Fã de John Galliano, de Alexander McQueen, da Dior (virou um colecionador de bolsas sela), de Margiela, dos belgas, hoje diz que mistura tudo. Como sempre, aliás. “A gente faz pesquisa e acaba gostando de muita coisa.” Vai de Valentino a Balenciaga, Rick Owens. “A gente tem o pé na rua.”

Outro momento marcante foi a coleção do Baile de Máscaras, toda feita em jeans: sapato, bota, máscaras desenvolvidas pelo Walério Araújo. “Foi quando projetei o Walério. As modelos ficavam rodando.” Nessa coleção,  aconteceu a troca da marca Caio Gobbi para Gobbi Jeans.
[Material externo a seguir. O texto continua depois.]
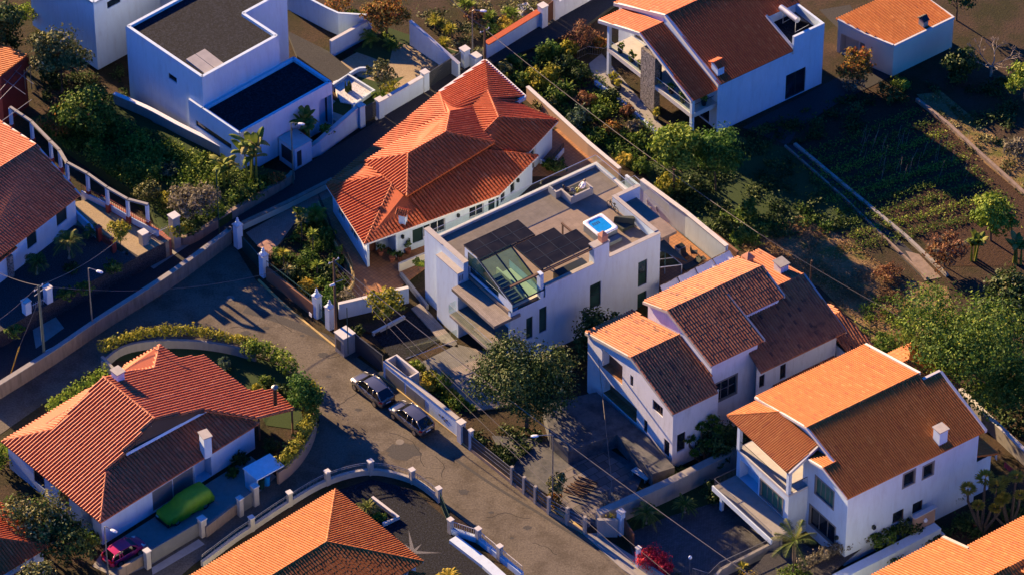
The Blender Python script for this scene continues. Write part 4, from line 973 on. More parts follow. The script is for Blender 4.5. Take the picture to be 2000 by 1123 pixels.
h.face(wl[1], wl[2], -0.3, 2.95, [(5.6, 10.3, 0.0, 2.35, 'garage', 2, 1), (10.4, 12.2, 0.0, 2.4, 'void')])
for i in range(2, n): h.face(wl[i], wl[(i + 1) % n], -0.3, 2.95)
m = MB(); 
ff = Flat(P(400, 880, 3.7), 42)
chimney(h, P(402, 872, 3.9), 0.7, 0.9, 1.35, fr=Flat(P(402, 872, 3.9), 30))
chimney(h, P(231, 742, 5.6), 0.75, 0.85, 1.0, fr=Flat(P(231, 742, 5.6), 42), z0=-1.2)
m = MB(); pp = P(538, 790, 3.2); m.tube([pp, pp + Vector((0, 0, 1.9))], 0.17, 8); o = h.part(m, 'stove_pipe', 'metal_dark')
m = MB(); m.lathe(pp + Vector((0, 0, 1.9)), [(0.3, 0), (0.3, 0.12), (0.02, 0.32)], 10); m.build('cap', M['metal_grey'], o)
# open timber porch under the low right end
m = MB()
for x, y in ((570, 800), (505, 812)): pp = P(x, y, 2.7); m.tube([Vector((pp.x, pp.y, -0.2)), pp], 0.09, 5)
h.part(m, 'porch_post', 'wood_pole')
m = MB(); pp = P(497, 838, 2.6); m.box(Flat(pp, 42), -0.2, 0.2, -0.2, 0.2, 2.3, 2.85); h.part(m, 'lantern', 'yellow') if False else None
h.finish('frame_brown', 'verge_board')

# ------------------------------------------------------------------ hipped roof at the bottom centre
fr = Flat(P(700, 1190, 0), 42)
h = House('corner_house', 'house with plain orange hipped roof inside the curved railing wall', 'house', fr, 'white', 'tile_orange', sp=0.26); H10 = h
E1, E2, RT = q(655, 955, 3.0), q(826, 1096, 3.0), q(638, 1058, 4.5)
X1, X2, X3 = q(130, 1268, 3.0), q(300, 1265, 4.5), q(330, 1390, 3.0)
h.slope([E1, RT, X2, X1]); h.slope([E1, E2, RT]); h.slope([E2, X3, X2, RT])
for a, b in ((E1, RT), (RT, E2), (RT, X2)): h.ridge(a, b, r=0.14)
ev = inset([X1, X3, E2, E1], 0.6); wl = [Vector((p.x, p.y, 0)) for p in ev]
for i in range(4): h.face(wl[i], wl[(i + 1) % 4], -0.3, 2.95)
h.slope([q(800, 1112, 2.6), q(830, 1120, 2.3), q(822, 1150, 2.3), q(790, 1140, 2.6)])
h.board(E1, E2, w=0.1, h=0.16, up=-0.03); h.board(E1, X1, w=0.1, h=0.16, up=-0.03)
h.finish('frame_white', 'eave_board')

# ------------------------------------------------------------------ bottom right corner roof
fr = Flat(P(1900, 1150, 0), 36)
h = House('edge_house', 'house with two stepped orange roof slopes cut by the lower right corner', 'house', fr, 'white', 'tile_orange'); H11 = h
bd = Vector((math.cos(rad(-54)), math.sin(rad(-54)), 0)); ad = Vector((math.cos(rad(36)), math.sin(rad(36)), 0))
o1 = q(1840, 1051, 6.5); o2 = q(1884, 1069, 6.75)
h.slope([o1, o1 - ad * 18, o1 - ad * 18 + bd * 8 + Vector((0, 0, 2.9)), o1 + bd * 8 + Vector((0, 0, 2.9))])
h.slope([o2 + ad * 0.1, o2 + ad * 0.1 + bd * 8 + Vector((0, 0, 2.9)), o2 + ad * 15 + bd * 8 + Vector((0, 0, 2.9)), o2 + ad * 15])
h.board(o1 + ad * 0.15 - bd * 0.1 + Vector((0, 0, .0)), o1 + ad * 0.15 + bd * 3.0 + Vector((0, 0, 1.05)), w=0.3, h=0.3, up=0.12)
w0 = [o1 + bd * 0.6 - ad * 17.5, o1 + bd * 0.6 - ad * 17.5 + bd * 15, o1 + ad * 14.5 + bd * 16, o1 + bd * 1.9 + ad * 14.5, o1 + bd * 1.9 - ad * 0.0, o1 + bd * 0.6 - ad * 0.2]
w0 = [Vector((p.x, p.y, 0)) for p in w0]
for i in range(6): h.face(w0[i], w0[(i + 1) % 6], -0.3, 6.5)
h.slope([p + bd * 16 + Vector((0, 0, 0)) for p in (o1 - ad * 18, o1 + ad * 15)] + [o1 + ad * 15 + bd * 8 + Vector((0, 0, 2.9)), o1 - ad * 18 + bd * 8 + Vector((0, 0, 2.9))])
h.finish('grey_trim', 'verge_board')

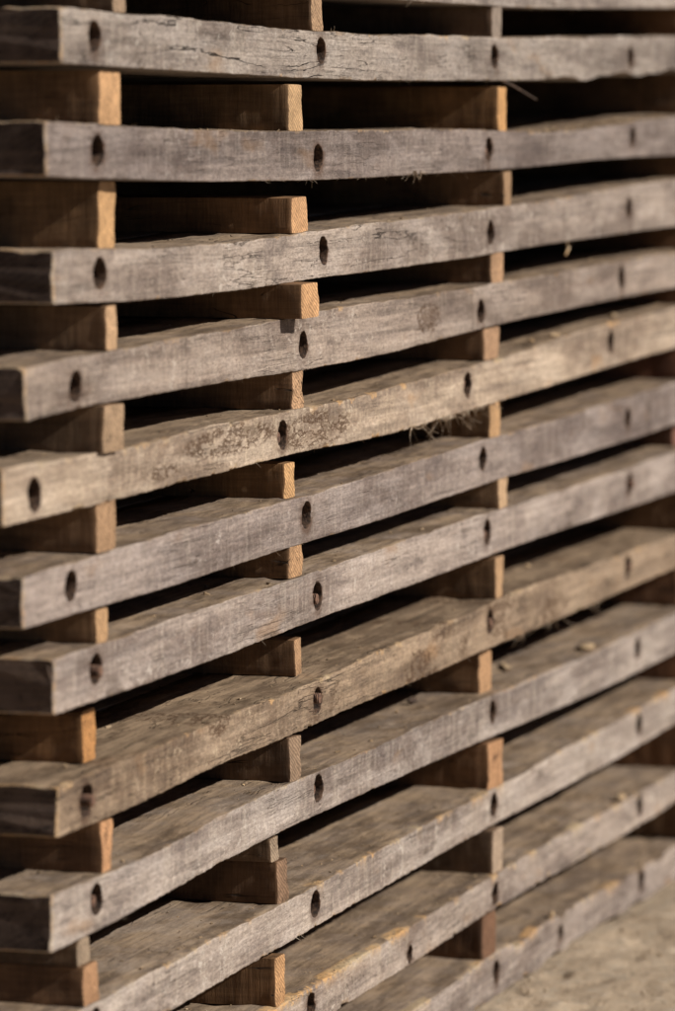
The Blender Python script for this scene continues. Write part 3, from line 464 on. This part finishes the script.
class MB:
    def __init__(s): s.V=[];s.F=[]
    def strand(s,pts,r0,r1=None,n=3):
        r1=r0*.3 if r1 is None else r1; k0=len(s.V); L=len(pts)
        for i,p in enumerate(pts):
            t=(pts[min(i+1,L-1)]-pts[max(i-1,0)]).normalized(); a=t.orthogonal().normalized(); b=t.cross(a); r=r0+(r1-r0)*i/(L-1)
            for j in range(n):
                an=2*math.pi*j/n; s.V.append(p+(a*math.cos(an)+b*math.sin(an))*r)
        for i in range(L-1):
            for j in range(n): s.F.append((k0+i*n+j,k0+i*n+(j+1)%n,k0+(i+1)*n+(j+1)%n,k0+(i+1)*n+j))
        s.F.append(tuple(k0+j for j in range(n))[::-1]); s.F.append(tuple(k0+(L-1)*n+j for j in range(n)))
    def bit(s,p,sx,sy,sz):
        k0=len(s.V); rot=Matrix.Rotation(random.uniform(0,6.28),3,'Z')@Matrix.Rotation(random.gauss(0,.25),3,'X')@Matrix.Rotation(random.gauss(0,.25),3,'Y')
        for (x,y,z) in ((-1,-1,-1),(1,-1,-1),(1,1,-1),(-1,1,-1),(-1,-1,1),(1,-1,1),(1,1,1),(-1,1,1)):
            q=Vector((x*sx*random.uniform(.5,1.1),y*sy*random.uniform(.5,1.1),z*sz*random.uniform(.5,1.1)))*.5; s.V.append(p+rot@q)
        for f in ((3,2,1,0),(4,5,6,7),(0,1,5,4),(1,2,6,5),(2,3,7,6),(3,0,4,7)): s.F.append(tuple(k0+i for i in f))
    def build(s,name,mat,parent=None,smooth=False): return mesh_obj(name,s.V,s.F,[mat],parent,smooth)
def fibre_pts(p,d,L,curl=.5,n=5):
    pts=[p]; d=d.normalized(); ax=Vector((random.gauss(0,1),random.gauss(0,1),random.gauss(0,1))).normalized()
    for i in range(n):
        d=(Matrix.Rotation(curl*random.uniform(.2,1)/n*2,3,ax)@d).normalized(); pts.append(pts[-1]+d*L/n)
    return pts
ROOT={}
for k in BOARD: ROOT[k]=build_board(k)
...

Outra antecipação de Caio Gobbi aos desejos do mercado, na onda global do jeanswear. E a coleção da Elvira, da coleção dos paetês, de corvo, no meio da floresta. 

Algumas montações eram babado mesmo, como quando ele usou um chifre de látex e lente de contato branca, o famoso look tranca-rua. Era meu aniversário e o tema da festa (na BASE) era dourado. “Tudo era muito icônico. Na época, as pessoas não deviam entender nada do que estava acontecendo”, admite, rindo.

Caio Gobbi mantém viva a chama da moda e a pulsão pela própria vida. “E eu tenho até hoje a regata do Reinaldo. Está lá na casa da minha mãe.”